--- Start SOURCE RECORDS ---

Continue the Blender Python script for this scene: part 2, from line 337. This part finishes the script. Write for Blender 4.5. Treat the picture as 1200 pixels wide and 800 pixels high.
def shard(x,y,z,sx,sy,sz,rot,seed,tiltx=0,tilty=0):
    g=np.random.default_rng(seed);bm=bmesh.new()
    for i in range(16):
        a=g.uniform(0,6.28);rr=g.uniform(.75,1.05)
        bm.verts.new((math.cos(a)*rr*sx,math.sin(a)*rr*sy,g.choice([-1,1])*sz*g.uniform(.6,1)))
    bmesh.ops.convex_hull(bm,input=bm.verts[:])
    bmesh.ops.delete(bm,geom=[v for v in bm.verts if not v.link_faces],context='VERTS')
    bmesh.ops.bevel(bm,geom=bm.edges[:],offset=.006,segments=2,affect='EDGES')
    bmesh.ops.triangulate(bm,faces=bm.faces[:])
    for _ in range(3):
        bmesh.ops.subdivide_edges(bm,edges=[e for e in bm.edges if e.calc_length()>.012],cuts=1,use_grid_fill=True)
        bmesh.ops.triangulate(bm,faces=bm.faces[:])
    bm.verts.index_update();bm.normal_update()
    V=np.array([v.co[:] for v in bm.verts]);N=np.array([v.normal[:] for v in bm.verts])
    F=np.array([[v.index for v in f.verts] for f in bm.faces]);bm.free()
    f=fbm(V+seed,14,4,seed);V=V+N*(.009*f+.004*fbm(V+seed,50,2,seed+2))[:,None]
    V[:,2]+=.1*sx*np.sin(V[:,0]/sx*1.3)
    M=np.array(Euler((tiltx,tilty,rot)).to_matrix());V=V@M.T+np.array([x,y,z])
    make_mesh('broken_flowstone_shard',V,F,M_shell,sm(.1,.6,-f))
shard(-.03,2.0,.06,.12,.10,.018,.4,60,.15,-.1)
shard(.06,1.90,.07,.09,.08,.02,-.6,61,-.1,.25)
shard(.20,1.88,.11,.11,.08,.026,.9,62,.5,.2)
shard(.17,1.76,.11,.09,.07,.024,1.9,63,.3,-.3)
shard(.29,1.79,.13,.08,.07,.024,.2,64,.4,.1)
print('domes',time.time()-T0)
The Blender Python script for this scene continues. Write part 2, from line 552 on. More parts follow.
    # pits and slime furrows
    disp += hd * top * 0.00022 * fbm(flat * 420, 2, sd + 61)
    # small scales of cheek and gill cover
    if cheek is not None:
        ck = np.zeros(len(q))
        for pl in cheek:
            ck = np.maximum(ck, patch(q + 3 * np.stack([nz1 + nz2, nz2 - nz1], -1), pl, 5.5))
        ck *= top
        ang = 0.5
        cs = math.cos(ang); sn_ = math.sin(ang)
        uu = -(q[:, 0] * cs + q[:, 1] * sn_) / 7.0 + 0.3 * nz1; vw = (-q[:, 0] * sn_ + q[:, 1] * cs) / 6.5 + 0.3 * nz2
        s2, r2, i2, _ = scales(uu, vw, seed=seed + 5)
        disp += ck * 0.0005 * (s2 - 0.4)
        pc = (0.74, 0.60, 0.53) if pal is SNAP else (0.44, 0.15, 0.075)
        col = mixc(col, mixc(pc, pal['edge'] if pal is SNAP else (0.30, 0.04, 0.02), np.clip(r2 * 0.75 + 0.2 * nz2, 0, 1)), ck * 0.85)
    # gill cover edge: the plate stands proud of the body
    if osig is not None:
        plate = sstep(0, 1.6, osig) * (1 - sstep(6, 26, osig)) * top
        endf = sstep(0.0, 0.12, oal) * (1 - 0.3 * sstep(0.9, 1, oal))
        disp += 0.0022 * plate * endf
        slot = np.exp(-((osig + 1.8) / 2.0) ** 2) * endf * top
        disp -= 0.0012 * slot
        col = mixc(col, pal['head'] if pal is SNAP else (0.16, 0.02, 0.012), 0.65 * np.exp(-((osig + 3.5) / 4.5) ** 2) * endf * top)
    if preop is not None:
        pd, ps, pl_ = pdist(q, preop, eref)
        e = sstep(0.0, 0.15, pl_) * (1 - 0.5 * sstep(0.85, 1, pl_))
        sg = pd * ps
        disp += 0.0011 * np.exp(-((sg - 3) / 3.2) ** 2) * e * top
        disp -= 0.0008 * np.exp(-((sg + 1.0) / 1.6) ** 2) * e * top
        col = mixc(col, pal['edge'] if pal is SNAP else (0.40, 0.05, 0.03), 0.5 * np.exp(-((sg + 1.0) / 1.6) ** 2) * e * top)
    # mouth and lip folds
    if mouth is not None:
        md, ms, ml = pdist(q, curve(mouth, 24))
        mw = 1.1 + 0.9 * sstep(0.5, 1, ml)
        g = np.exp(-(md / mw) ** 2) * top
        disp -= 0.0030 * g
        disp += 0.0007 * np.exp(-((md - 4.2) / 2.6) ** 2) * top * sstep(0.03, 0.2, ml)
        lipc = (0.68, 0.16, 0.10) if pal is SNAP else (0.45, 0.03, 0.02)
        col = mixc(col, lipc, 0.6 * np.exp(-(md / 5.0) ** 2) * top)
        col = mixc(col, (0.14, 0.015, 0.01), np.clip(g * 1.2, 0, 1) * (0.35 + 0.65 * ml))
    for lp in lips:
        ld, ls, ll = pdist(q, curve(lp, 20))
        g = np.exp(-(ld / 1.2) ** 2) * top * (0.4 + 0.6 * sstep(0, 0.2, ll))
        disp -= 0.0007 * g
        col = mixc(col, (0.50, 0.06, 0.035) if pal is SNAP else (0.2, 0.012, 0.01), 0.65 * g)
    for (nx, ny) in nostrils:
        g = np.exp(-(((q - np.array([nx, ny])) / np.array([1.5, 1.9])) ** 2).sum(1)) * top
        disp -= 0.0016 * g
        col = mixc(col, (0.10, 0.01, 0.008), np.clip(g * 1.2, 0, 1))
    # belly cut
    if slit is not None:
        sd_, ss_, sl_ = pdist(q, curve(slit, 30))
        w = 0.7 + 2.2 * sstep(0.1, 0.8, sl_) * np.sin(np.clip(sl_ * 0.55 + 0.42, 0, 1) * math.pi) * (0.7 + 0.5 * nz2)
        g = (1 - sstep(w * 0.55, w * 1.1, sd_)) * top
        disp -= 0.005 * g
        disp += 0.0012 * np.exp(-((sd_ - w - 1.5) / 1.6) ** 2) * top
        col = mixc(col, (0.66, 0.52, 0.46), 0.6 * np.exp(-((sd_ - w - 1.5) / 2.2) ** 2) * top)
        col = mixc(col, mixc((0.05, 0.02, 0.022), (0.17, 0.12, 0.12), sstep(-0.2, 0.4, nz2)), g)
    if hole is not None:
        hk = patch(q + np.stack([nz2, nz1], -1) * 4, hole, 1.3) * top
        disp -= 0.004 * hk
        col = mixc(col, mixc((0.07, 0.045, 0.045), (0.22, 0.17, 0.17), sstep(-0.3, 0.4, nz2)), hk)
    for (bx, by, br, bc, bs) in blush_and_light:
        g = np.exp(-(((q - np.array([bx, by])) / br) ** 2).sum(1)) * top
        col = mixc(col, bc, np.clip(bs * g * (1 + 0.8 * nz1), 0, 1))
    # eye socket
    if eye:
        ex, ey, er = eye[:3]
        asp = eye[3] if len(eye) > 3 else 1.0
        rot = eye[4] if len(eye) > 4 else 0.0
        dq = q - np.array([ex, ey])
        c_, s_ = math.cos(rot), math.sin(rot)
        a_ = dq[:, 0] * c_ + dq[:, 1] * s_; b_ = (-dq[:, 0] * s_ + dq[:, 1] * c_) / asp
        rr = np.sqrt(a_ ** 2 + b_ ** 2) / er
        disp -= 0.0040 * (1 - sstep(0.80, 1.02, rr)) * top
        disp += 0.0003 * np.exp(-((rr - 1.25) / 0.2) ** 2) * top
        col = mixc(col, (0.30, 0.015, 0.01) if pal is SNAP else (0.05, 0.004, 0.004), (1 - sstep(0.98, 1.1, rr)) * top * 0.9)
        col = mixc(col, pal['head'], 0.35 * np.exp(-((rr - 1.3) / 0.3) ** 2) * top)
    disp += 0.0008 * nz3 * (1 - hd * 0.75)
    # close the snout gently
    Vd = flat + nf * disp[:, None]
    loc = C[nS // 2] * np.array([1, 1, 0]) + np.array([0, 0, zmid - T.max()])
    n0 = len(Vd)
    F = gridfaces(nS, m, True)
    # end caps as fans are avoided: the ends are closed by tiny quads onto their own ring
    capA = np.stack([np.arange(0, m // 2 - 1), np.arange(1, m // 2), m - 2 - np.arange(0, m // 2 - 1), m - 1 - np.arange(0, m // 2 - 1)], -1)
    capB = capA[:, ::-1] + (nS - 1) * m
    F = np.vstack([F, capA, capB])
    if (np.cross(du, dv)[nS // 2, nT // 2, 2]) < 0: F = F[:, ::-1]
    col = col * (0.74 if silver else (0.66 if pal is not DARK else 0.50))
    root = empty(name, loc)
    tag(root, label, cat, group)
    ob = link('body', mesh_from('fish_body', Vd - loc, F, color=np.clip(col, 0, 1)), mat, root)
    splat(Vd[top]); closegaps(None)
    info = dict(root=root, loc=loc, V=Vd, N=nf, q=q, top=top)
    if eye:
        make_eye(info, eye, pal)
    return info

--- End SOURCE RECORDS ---

WHAT IS ASKED: Repeat the material word for word from its opening line up to and including the line containing "print('domes',time.time()-T0)".

RESPONSE TO THIS EXERCISE:
Continue the Blender Python script for this scene: part 2, from line 337. This part finishes the script. Write for Blender 4.5. Treat the picture as 1200 pixels wide and 800 pixels high.
def shard(x,y,z,sx,sy,sz,rot,seed,tiltx=0,tilty=0):
    g=np.random.default_rng(seed);bm=bmesh.new()
    for i in range(16):
        a=g.uniform(0,6.28);rr=g.uniform(.75,1.05)
        bm.verts.new((math.cos(a)*rr*sx,math.sin(a)*rr*sy,g.choice([-1,1])*sz*g.uniform(.6,1)))
    bmesh.ops.convex_hull(bm,input=bm.verts[:])
    bmesh.ops.delete(bm,geom=[v for v in bm.verts if not v.link_faces],context='VERTS')
    bmesh.ops.bevel(bm,geom=bm.edges[:],offset=.006,segments=2,affect='EDGES')
    bmesh.ops.triangulate(bm,faces=bm.faces[:])
    for _ in range(3):
        bmesh.ops.subdivide_edges(bm,edges=[e for e in bm.edges if e.calc_length()>.012],cuts=1,use_grid_fill=True)
        bmesh.ops.triangulate(bm,faces=bm.faces[:])
    bm.verts.index_update();bm.normal_update()
    V=np.array([v.co[:] for v in bm.verts]);N=np.array([v.normal[:] for v in bm.verts])
    F=np.array([[v.index for v in f.verts] for f in bm.faces]);bm.free()
    f=fbm(V+seed,14,4,seed);V=V+N*(.009*f+.004*fbm(V+seed,50,2,seed+2))[:,None]
    V[:,2]+=.1*sx*np.sin(V[:,0]/sx*1.3)
    M=np.array(Euler((tiltx,tilty,rot)).to_matrix());V=V@M.T+np.array([x,y,z])
    make_mesh('broken_flowstone_shard',V,F,M_shell,sm(.1,.6,-f))
shard(-.03,2.0,.06,.12,.10,.018,.4,60,.15,-.1)
shard(.06,1.90,.07,.09,.08,.02,-.6,61,-.1,.25)
shard(.20,1.88,.11,.11,.08,.026,.9,62,.5,.2)
shard(.17,1.76,.11,.09,.07,.024,1.9,63,.3,-.3)
shard(.29,1.79,.13,.08,.07,.024,.2,64,.4,.1)
print('domes',time.time()-T0)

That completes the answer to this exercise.